Carter's loose reins on economy defended

President Carter intends the United States to weather its economic storms without recourse to wage and price controls or the rationing of gasoline. This emerges from talks with top administration officials, who believe that contrary proposals by Sen. Edward M. Kenndy (D) of Massachusetts would not work.

Senator Kennedy, among other things, would clamp mandatory controls across the range of the US economy, ration gasoline, and retain price controls on domestic crude oil.

Mr. Carter, while rejecting a retail tax on gasoline, hopes that price increases already under way will force Americans to burn less automobile and home fuel.

Over the past year, said Treasury Secretary G. William Miller in an interview , a "virtual doubling" of the price of gasoline has caused a 10-percent drop in consumption.

"We see," said Mr. Miller, "tremendous conservation in home heating oil this year.A lot is going on, and no doubt we'll need to do more.

"But faced with the unacceptability of rationing, except with a 20-percent shortfall [of gasoline], or with the inflationary problems of a gas tax, I think we're saying: 'Let's reserve judgement until we see if something more is needed and, if so, what is best.'"

A 50-cent-per-gallon tax on gasoline, according to White House officials, would add a net of nearly two percentage points to the Consumer Price Index (CPI), even if the tax were rebated to consumers in other ways.

"That influence on the CPI," said the Treasury chief, "ratcheting into other indixes, also would have a secondary inflationary impact."

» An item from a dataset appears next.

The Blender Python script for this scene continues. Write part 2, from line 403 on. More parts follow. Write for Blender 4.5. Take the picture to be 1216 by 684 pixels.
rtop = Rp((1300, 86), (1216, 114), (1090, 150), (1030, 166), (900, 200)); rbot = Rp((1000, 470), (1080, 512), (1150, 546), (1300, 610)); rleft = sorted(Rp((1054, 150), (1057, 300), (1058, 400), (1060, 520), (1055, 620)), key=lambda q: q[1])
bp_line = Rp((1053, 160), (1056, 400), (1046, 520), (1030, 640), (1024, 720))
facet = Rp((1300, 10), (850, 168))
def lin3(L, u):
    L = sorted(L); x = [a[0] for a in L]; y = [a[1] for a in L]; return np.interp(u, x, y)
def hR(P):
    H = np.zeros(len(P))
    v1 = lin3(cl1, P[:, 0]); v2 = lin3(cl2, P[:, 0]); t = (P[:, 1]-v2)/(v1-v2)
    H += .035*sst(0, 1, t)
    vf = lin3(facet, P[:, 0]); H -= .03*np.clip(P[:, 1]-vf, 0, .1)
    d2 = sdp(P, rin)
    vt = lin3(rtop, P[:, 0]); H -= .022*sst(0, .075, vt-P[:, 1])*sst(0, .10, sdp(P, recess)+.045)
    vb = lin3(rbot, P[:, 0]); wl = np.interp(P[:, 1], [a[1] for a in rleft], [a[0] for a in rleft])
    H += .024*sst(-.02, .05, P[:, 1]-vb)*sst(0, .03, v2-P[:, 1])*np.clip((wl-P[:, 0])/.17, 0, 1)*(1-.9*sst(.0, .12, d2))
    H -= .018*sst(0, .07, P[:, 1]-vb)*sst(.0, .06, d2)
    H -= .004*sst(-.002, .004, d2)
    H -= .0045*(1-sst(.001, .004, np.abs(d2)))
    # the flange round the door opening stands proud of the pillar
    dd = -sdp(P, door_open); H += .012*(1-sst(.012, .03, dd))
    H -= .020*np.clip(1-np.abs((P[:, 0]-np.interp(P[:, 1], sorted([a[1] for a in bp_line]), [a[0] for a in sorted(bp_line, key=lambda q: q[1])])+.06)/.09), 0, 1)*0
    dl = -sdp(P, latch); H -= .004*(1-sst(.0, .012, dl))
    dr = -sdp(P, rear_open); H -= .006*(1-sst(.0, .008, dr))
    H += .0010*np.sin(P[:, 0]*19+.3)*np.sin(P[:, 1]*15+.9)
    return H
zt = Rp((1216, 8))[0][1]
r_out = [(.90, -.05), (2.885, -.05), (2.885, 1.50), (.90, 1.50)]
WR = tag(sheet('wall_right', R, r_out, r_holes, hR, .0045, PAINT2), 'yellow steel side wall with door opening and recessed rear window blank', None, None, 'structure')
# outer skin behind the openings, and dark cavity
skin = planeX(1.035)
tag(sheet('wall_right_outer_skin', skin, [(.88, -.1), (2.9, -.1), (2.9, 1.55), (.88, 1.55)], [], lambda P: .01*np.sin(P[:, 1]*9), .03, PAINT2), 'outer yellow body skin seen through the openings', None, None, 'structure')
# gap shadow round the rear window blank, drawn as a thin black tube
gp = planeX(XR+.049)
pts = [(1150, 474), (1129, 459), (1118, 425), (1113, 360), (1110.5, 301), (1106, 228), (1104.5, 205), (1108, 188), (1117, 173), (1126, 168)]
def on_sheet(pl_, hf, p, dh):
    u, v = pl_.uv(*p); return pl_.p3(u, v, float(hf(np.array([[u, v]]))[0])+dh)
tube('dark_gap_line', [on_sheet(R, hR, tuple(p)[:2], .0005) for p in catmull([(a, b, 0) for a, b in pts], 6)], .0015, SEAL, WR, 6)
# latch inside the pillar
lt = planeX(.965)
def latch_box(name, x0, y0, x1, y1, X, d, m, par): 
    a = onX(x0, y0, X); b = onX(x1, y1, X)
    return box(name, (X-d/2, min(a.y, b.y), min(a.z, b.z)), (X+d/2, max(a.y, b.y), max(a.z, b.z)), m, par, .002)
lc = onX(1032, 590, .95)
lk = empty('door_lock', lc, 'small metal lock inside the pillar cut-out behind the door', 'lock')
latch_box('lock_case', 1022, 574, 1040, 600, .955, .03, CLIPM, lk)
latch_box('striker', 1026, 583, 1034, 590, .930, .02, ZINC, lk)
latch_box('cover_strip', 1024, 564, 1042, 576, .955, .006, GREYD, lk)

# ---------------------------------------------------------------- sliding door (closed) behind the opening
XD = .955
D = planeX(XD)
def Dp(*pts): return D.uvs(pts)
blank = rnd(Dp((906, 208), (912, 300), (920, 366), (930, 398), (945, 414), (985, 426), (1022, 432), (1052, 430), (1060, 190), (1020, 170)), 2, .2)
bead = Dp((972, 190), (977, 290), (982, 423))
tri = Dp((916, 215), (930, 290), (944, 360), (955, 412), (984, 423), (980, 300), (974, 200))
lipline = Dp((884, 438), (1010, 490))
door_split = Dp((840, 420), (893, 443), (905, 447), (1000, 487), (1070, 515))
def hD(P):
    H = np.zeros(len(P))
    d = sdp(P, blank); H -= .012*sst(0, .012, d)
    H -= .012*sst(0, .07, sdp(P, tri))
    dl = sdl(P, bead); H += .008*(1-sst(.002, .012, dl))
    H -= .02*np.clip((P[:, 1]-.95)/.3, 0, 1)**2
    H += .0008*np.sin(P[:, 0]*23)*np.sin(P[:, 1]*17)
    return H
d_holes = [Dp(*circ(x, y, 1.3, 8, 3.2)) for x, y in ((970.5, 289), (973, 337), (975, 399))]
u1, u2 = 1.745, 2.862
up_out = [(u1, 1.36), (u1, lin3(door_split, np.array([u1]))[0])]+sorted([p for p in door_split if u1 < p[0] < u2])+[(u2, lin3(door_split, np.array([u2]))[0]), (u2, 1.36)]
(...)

His objection to gasoline rationing, widely shared among Carter administration aides, centers on "lack of consensus" among Americans as to what form rationing should take, except in grave emergency, and the difficulty of allocating gasoline fairly among citizens with greatly differing needs.

As to mandatory wage and price controls, said Mr. Miller, "Our experience -- not our theory, but our experience -- proves they don't work."

Foreign commodities on which the US depends, including oil and a range of minerals, could not be price-controlled, nor could domestic food.

This, in Mr. Miller's view, would distort the US economy, bottling up inflationary pressures which would burst forth when controls were lifted.

At any point that wages are frozen, he said, inequities are created, which "tears at the willingness to comply" and compounds administrative problems.

All of Mr. Carter's close advisers on this subject -- including Charles L. Schultze, chairman of the President's Council of Economic Advisers -- form a solid wall of opposition to mandatory controls, stressing instead the President's voluntary wage-and-price program, coupled with paring down the federal budget deficit and supporting a tight credit policy on the part of the Federal Reserve System.

Even if this combination cuts the inflation rate, such a policy means less money for new social initiatives, exposing Mr. Carter to attacks from traditional elements of the Democratic Party, led by Senator Kennedy.

As the election year rolls on, the President's political difficulties may grow, if -- as widely expected -- defense spending rises more than the White House now wants, or if inflation fails to subside.

Administration officials, on the other hand, insist that voters should realize what a different country they would live in if Senator Kennedy's mandatory controls and gasoline rationing should become law.

White House aides also challenge the Massachusetts senator to explain how Americans could be persuaded to save gasoline, if domestic oil were artificially priced several dollars a barrel below the world level.